The region is home to 1 million such immigrants, second only to the greater New York area, which has 1.2 million. Third on the list was Houston with 575,000. The city of Los Angeles alone has an estimated 375,000.

The data offer a stark sense of the stakes for Southern California and the rest of the nation as President Trump embarks on a crackdown on illegal immigration.

Up to 8 million people in the country illegally could be considered priorities for deportation, according to calculations by the Los Angeles Times. They were based on interviews with experts who studied the order and two internal documents that signal immigration officials are taking an expansive view of Trump’s directive.

Trump has said repeatedly that his new order allows immigration agents to detain nearly anyone they come in contact with who has crossed the border illegally. People could be taken into custody for using food stamps or if their child receives free school lunches.

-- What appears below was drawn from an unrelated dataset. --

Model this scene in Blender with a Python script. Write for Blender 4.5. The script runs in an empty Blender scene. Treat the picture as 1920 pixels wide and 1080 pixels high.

The Pew analysis, using augmented 2014 data collected by the American Community Survey, which is conducted by the U.S. Census Bureau, focused on the 20 major metropolitan areas with the highest numbers of immigrants here illegally. It showed that the population tends to live among legal immigrants and is highly concentrated.

In 2014, 61% of immigrants here illegally lived in the 20 metropolitan areas, whereas only 36% of the total U.S. population lived in the same regions. All except one of the areas remained in the top 20 over the previous decade.

Five of those — including Riverside, San Francisco, San Diego and San Jose — were in California, a state at the forefront of the sanctuary movement, where leaders have insisted cities will continue to offer refuge to immigrants arriving illegally in the face of President Trump’s threat to cut their funds.

Quantifying populations based on geography can be enlightening, said Jeffrey Passel, a senior demographer at the Pew Research Center, a Washington-based nonprofit that describes itself as a nonpartisan fact tank.

“In general, if you ask people a demographic question having to do with numbers, they’re not very good at judging,” he said. “It might be something that area leaders and politicians would find useful to know that in Los Angeles about 22% of the immigrants in the area are unauthorized, but they’re not a majority. There are places like Houston and Dallas where it’s a lot higher.”

Although a large number of immigrants here illegally work in agriculture, Passel said, the numbers show that rural areas don’t offer as much employment as cities.

“You put this together with some of the things we’ve looked at before — they work in construction, service industries, leisure industries, restaurants, hotels — and in that sense it’s really maybe not surprising that they’re in these metro areas.”